Luiz Edson Fachin[1] destaca que a Constituição Federal de 1.988 operou uma inversão ao erigir como fundamento da República a dignidade da pessoa humana, impondo ao Direito Privado o abandono da postura patrimonialista herdada do século XIX e na qual se inspirou o Código Civil pátrio. Nessa repersonalização se submete o patrimônio à pessoa: aquele se legitima enquanto meio de realização desta.

O novo panorama constitucionalizado do direito privado atingiu em cheio os contratos, como notou Paulo Nalin na sua tese intitulada “Conceito Pós-Moderno de Contrato: em Busca de sua Formulação na Perspectiva Civil-Constitucional”.[2] Destaca o autor a superação do sistema codificado do contrato do Código Civil[3], com seu desenvolvimento teórico assentado no século XIX, baseado na vontade individual dos contratantes, o que não encontra mais ressonância na realidade fática.[4] Nesse sentido, afirma o autor:

“Há de se perseguir um mais amplo favorecimento da pessoa humana nas relações jurídicas e, especialmente, nas contratuais; conforme reafirmado nesta tese, a vontade contratual deixou de ser o núcleo do contrato, cedendo espaço a outros valores jurídicos, institutos, fundados na Carta. O paradigma da autonomia da vontade, em detrimento da tutela da pessoa na sua dimensão contratante, talvez até possa encontrar legitimidade no espaço do Código Civil, pois do homem em si não se ocupa, mas sempre estará em descompasso com a Constituição. Isso é observado com grande destaque nas relações jurídicas contratuais, em que a vontade surge como mero papel de impulso, quando não, completamente inexistente, no âmbito das relações de adesão e do contrato obrigatório, ambas conseqüências da massificação negocial”.[5]

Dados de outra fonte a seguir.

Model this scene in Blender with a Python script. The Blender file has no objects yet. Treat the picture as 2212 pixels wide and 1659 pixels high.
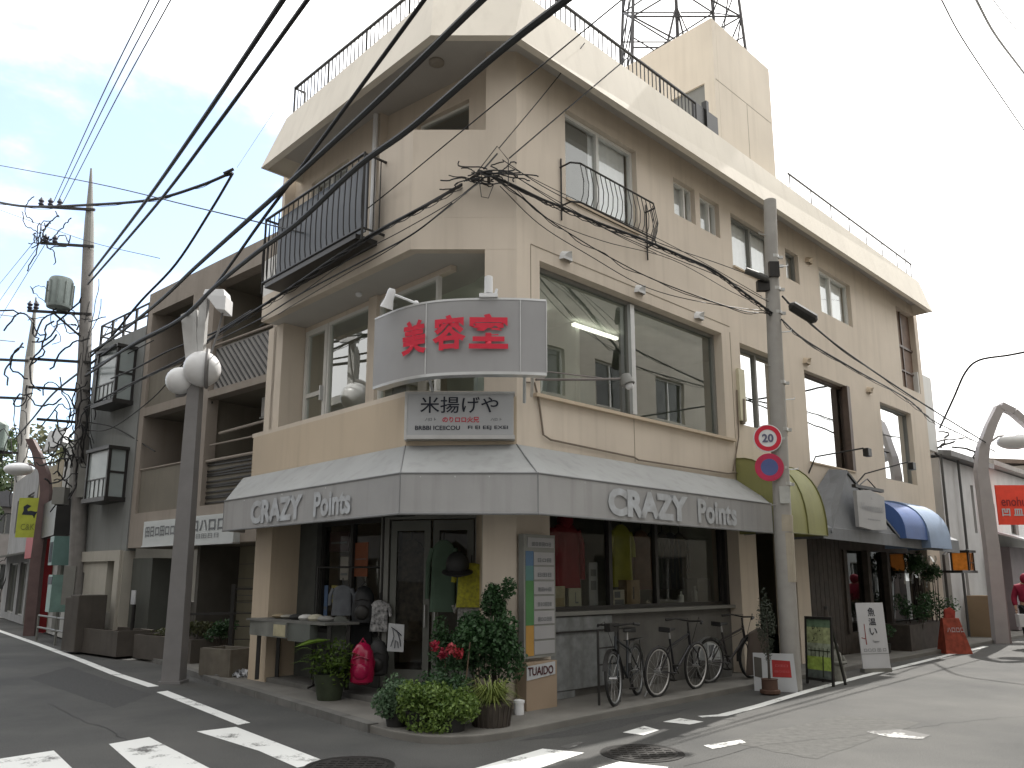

A Constituição Federal de 1988 rompeu com a noção do contrato das obsoletas codificações privadas, operando uma transmutação do significado do comportamento contratual, do individual para o coletivo. A Constituição não é mera diretiva ao legislador, mas norma vinculante que se aplica diretamente nas relações interprivadas e cujo destinatário é também o juiz. E os primeiros artigos da Carta Magna, sem dúvida, elegeram a dignidade da pessoa humana, a construção de uma sociedade livre, justa e solidária, e a erradicação da pobreza como valores fundamentais a serem perseguidos.

Não se derrogam os valores patrimoniais. Mas são submetidos aos existenciais. Neste sentido leciona Paulo Nalin, ressaltando a ampla extensão da diretriz constitucional:

“A aplicação do comando constitucional não está a depender desta ou daquela localização do contrato, neste ou naquele ordenamento infraconstitucional. Seja de consumo, civil ou comercial, a relação de crédito sempre estará nucleada no seu titular e não no crédito. O homem[6], ao menos enquanto perdurar o comando expresso do art. 1°, inc. III, associado ao art. 170, caput [7], todos da Carta, se posiciona no centro das atenções. A leitura do contrato, assim vista, não ignora sua função econômica[8], mas antes de se averiguar da realização da causa (econômica) do contrato, terá que se indagar se aquela relação em apreço levou em conta a dignidade dos contratantes. A interpretação constitucional do contrato transita do ter para o ser”.[9]

Todo esforço na abordagem dos temas do Direito Privado deve conter, pois, um esforço pela despatrimonialização e repersonalização dos diplomas sob exame, em consonância com o que estatuem os arts. 1o, 3o e 170, caput, da Constituição Federal.

A própria Constituição Federal já previu a defesa do consumidor, em seu art. 5°, XXXII, o qual determina que “o Estado promoverá, na forma da lei, a defesa do consumidor”. De tão grande a importância dessa defesa, o poder constituinte originário determinou, no art. 48 do Ato das Disposições Constitucionais Transitórias, urgência na elaboração do Código de Defesa do Consumidor.

A proteção a que se refere o art. 5° da Constituição deve ser interpretada em conjunto com o art. 1°, III, 170, caput, e com a função social do contrato. Na tutela do consumidor o que a Constituição quer tutelar é a dignidade da pessoa do consumidor, e não diretamente seu patrimônio, que é tutelado reflexamente.